Source excerpt =>
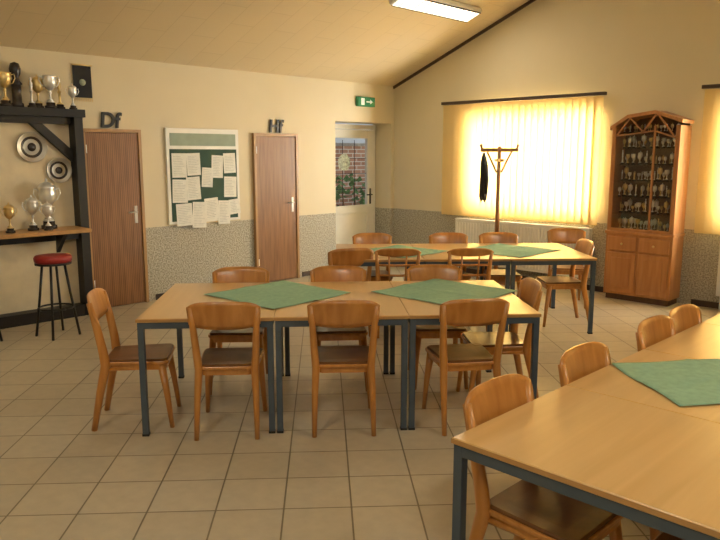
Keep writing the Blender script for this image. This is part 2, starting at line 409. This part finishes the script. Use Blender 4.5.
# ------------------------------------------------------------------ trophies
def trophy(b, x, y, z, h, metal, kind=0, n=14):
    s = h
    b.lathe([(.15*s, 0), (.15*s, .07*s), (.11*s, .08*s), (.11*s, .15*s)], (x, y, z), M_marble, n)
    b.lathe([(.10*s, .15*s), (.09*s, .18*s), (.03*s, .21*s)], (x, y, z), metal, n)
    if kind == 2:
        b.lathe([(.05*s, .2*s), (.035*s, .25*s), (.035*s, .5*s), (.06*s, .52*s), (.06*s, .55*s), (.03*s, .58*s), (.055*s, .68*s), (.06*s, .8*s), (.02*s, .86*s), (.04*s, .92*s), (.03*s, .99*s), (.002, s)], (x, y, z), metal, n)
        return
    b.lathe([(.08*s, .2*s), (.03*s, .25*s), (.022*s, .36*s), (.045*s, .40*s), (.02*s, .44*s), (.08*s, .48*s), (.15*s, .58*s), (.17*s, .70*s), (.15*s, .78*s), (.17*s, .82*s)] +
            ([(.165*s, .83*s), (.13*s, .88*s), (.05*s, .92*s), (.02*s, .94*s), (.03*s, .97*s), (.002, s)] if kind == 0 else [(.15*s, .82*s), (.12*s, .7*s), (.04*s, .55*s)]), (x, y, z), metal, n)
    for sg in (-1, 1):
        pts = [(x, y+sg*.15*s, z+.76*s), (x, y+sg*.24*s, z+.80*s), (x, y+sg*.26*s, z+.70*s), (x, y+sg*.2*s, z+.58*s), (x, y+sg*.12*s, z+.54*s)]
        b.tube(pts, .012*s, metal, 5, up=Vector((1, 0, 0)))
# ------------------------------------------------------------------ bar niche with half-timber frame (west wall)
D = .21; ya, yb = -7.9, -5.13
b = MB()
b.box(.001, .06, ya, yb, 0, 2.12, M_creamb)
b.box(.06, D, yb-.09, yb, 0, 2.12, M_black)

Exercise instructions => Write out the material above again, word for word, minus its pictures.

Task answer =>
Keep writing the Blender script for this image. This is part 2, starting at line 409. This part finishes the script. Use Blender 4.5.
# ------------------------------------------------------------------ trophies
def trophy(b, x, y, z, h, metal, kind=0, n=14):
    s = h
    b.lathe([(.15*s, 0), (.15*s, .07*s), (.11*s, .08*s), (.11*s, .15*s)], (x, y, z), M_marble, n)
    b.lathe([(.10*s, .15*s), (.09*s, .18*s), (.03*s, .21*s)], (x, y, z), metal, n)
    if kind == 2:
        b.lathe([(.05*s, .2*s), (.035*s, .25*s), (.035*s, .5*s), (.06*s, .52*s), (.06*s, .55*s), (.03*s, .58*s), (.055*s, .68*s), (.06*s, .8*s), (.02*s, .86*s), (.04*s, .92*s), (.03*s, .99*s), (.002, s)], (x, y, z), metal, n)
        return
    b.lathe([(.08*s, .2*s), (.03*s, .25*s), (.022*s, .36*s), (.045*s, .40*s), (.02*s, .44*s), (.08*s, .48*s), (.15*s, .58*s), (.17*s, .70*s), (.15*s, .78*s), (.17*s, .82*s)] +
            ([(.165*s, .83*s), (.13*s, .88*s), (.05*s, .92*s), (.02*s, .94*s), (.03*s, .97*s), (.002, s)] if kind == 0 else [(.15*s, .82*s), (.12*s, .7*s), (.04*s, .55*s)]), (x, y, z), metal, n)
    for sg in (-1, 1):
        pts = [(x, y+sg*.15*s, z+.76*s), (x, y+sg*.24*s, z+.80*s), (x, y+sg*.26*s, z+.70*s), (x, y+sg*.2*s, z+.58*s), (x, y+sg*.12*s, z+.54*s)]
        b.tube(pts, .012*s, metal, 5, up=Vector((1, 0, 0)))
# ------------------------------------------------------------------ bar niche with half-timber frame (west wall)
D = .21; ya, yb = -7.9, -5.13
b = MB()
b.box(.001, .06, ya, yb, 0, 2.12, M_creamb)
b.box(.06, D, yb-.09, yb, 0, 2.12, M_black)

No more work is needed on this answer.